Homeowners who enroll in payment plans would be removed from the tax-sale list as long as they do not go more than 90 days without a payment, according to the legislation. The city can’t officially enroll taxpayers in the program until the bill passes.
City Administrator Faith Leach said the city would “sprint” toward reaching as many interested homeowners as possible, including at events, community meetings, senior centers and online.
Next month, Mayor Brandon Scott will remove some owner-occupied homes from the tax-sale list, as he has done every year he’s been in office. But Leach said the removal process, which only applies to homes with tax-assessed values under $250,000, still leaves people with debt they can’t repay.
Payment plans may help more people settle those debts, she said, which would give the city more money to spend on priorities such as code enforcement and vacant building repairs.
Tax sales have long bedeviled Baltimore, where the auction has been villainized by some as an unjust system that preys on low-income households and upheld by others as a routine way of collecting taxes.
A 2023 Banner analysis found just a handful of companies were responsible for purchasing the vast majority of liens. Tax sales are much more common in predominantly Black neighborhoods, the analysis also showed.

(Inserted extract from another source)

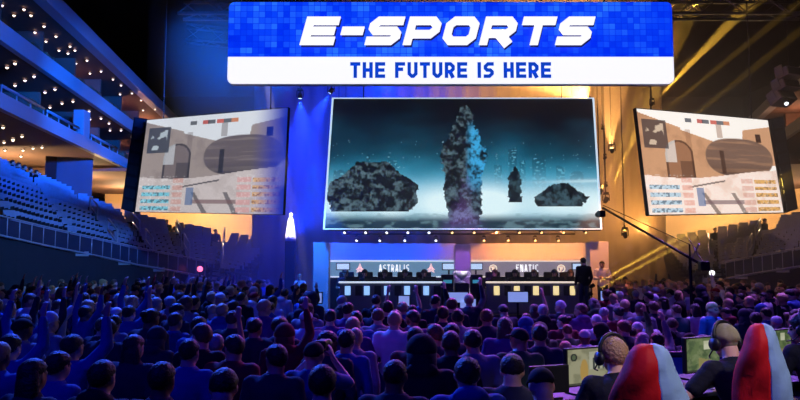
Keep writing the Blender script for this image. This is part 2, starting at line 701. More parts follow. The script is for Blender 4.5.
def build_stand(mp, side, u0):
    mb = MB()
    us = [u0 + (7 - u0) * k / 48.0 for k in range(49)]
    prof = []
    for u in us:
        ring = [SP(u, 0) * 1.0]
        ring[0].z = 0.0
        for k in range(NROW):
            a, b = SP(u, k / NROW), SP(u, (k + 1) / NROW)
            ring.append(Vector((a.x, a.y, a.z)))
            ring.append(Vector((b.x, b.y, a.z)))
        top = SP(u, 1.0)
        ring.append(Vector((top.x, top.y, top.z)))
        # walkway behind the last row
        out = (ST[3] - SB[3])
        out.z = 0
        out.normalize()
        ring.append(Vector((top.x, top.y, top.z)) + out * 1.0)
        ring.append(Vector((top.x + out.x, top.y + out.y, 0.0)))
        prof.append([mp(q) for q in ring])
    mb.loft(prof)
    struct('floor_%s_stand' % side, mb, mat('stand_concrete', rgb(44, 44, 52), 0.85, bump=0.2, scale=3, vary=0.2))
    # lighter stairs in the aisles
    for u in AISLES:
        if u < u0:
            continue
        st = MB()
        for k in range(NROW):
            for h in (0, 0.5):
                a, b = SP(u, (k + h) / NROW), SP(u, (k + h + 0.5) / NROW)
                t = (SP(u + 0.01, 0.5) - SP(u - 0.01, 0.5))
                t.z = 0
                t.normalize()
                base = SP(u, k / NROW).z
                z1 = base + 0.06 + h * (SP(u, (k + 1) / NROW).z - base)
                st.hexa([mp(Vector((q.x, q.y, base - 0.1))) for q in (a - t * 0.42, a + t * 0.42, b + t * 0.42, b - t * 0.42)] +
                        [mp(Vector((q.x, q.y, z1))) for q in (a - t * 0.42, a + t * 0.42, b + t * 0.42, b - t * 0.42)])
        struct('floor_%s_stairs' % side, st, mat('stair_concrete', rgb(178, 182, 190), 0.7, vary=0.15, scale=4))
    # seats
    for k in range(NROW):
        row = []
        u = u0
        while u < 7.0:
            p = SP(u, (k + 0.55) / NROW)
            p.z = SP(u, k / NROW).z
            q = SP(u + 0.02, (k + 0.55) / NROW)
            step = (q - p).length / 0.02
            if all(abs(u - a) > AW + 0.3 / max(step, 0.5) for a in AISLES):
                t = (q - p)
                t.z = 0
                t.normalize()
                row.append((mp(p), (mp(p + t) - mp(p)), mp(SP(u, 0.0)) - mp(SP(u, 0.6))))
            u += 0.80 / max(step, 0.5)
        vis = [s for s in row if -8 < pix(s[0])[0] < 808]
        vis.sort(key=lambda s: pix(s[0])[0])
        for i, s in enumerate(vis):
            seat_spots.append((s, side, k, i))


build_stand(IDENT, 'left', 1.42)
build_stand(MIRR, 'right', 2.9)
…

From 2016 to 2023, around 41,000 homes had a lien sold to a tax-sale investor, according to The Banner’s analysis. To satisfy the debt, a property owner must repay the investor with fees and interest — or risk the house being foreclosed upon by the lien holder.

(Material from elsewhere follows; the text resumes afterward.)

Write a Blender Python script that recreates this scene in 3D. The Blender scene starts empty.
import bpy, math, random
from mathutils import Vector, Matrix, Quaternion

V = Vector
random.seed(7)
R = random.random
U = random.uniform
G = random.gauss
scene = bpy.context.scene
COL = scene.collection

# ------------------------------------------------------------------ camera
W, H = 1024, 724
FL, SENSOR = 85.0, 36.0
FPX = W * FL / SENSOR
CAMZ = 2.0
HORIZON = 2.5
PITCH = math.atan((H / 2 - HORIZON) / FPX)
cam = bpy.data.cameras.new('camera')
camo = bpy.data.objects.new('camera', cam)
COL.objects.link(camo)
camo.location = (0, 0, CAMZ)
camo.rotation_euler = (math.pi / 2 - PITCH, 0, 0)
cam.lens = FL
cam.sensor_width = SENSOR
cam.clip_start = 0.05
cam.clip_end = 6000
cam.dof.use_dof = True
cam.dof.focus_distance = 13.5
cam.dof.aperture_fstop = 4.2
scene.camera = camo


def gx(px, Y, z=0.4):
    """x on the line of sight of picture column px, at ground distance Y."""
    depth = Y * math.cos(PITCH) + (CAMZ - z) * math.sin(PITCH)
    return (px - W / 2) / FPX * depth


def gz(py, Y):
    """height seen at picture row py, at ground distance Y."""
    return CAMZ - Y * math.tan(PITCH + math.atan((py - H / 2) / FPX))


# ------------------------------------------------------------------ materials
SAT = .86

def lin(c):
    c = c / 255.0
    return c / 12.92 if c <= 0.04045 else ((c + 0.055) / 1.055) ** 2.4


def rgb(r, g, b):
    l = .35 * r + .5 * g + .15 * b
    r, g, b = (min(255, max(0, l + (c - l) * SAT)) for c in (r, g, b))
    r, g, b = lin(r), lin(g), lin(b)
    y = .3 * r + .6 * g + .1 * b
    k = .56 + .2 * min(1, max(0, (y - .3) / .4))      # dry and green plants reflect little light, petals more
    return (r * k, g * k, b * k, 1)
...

The tax-sale system leaves some homeowners especially vulnerable, including older adults and those with very low incomes.
In many instances, homeowners facing financial hardship have fallen behind on their taxes and lost their homes over just a few hundred dollars. Others have complained that they didn’t receive notice of their liens until it was far too late to pay.
Though much of the council tends to agree that tax sales harm their communities, the legislation received some initial pushback.
City Councilman Isaac “Yitzy” Schleifer questioned the appropriation of about $800,000 to a digital payment plans vendor without knowing how many people would enroll in the service.
He also said he had reservations about the mayor ending the practice of removing some owner-occupied homes from the tax-sale list, which representatives from the mayor’s office confirmed could happen once payment plans become more widely used.
Schleifer, part of the budget committee that first considered the bill, eventually voted in favor of it. So did the rest of the committee, except for City Councilman Paris Gray, who left the hearing before the vote.
Leach said the software vendor will only be needed until the city builds the infrastructure to collect monthly payments on its own. She said the goal is to change the system so more people can satisfy their debts.
“We need every person paying taxes,” she said. “This is about supporting our residents in every way possible.”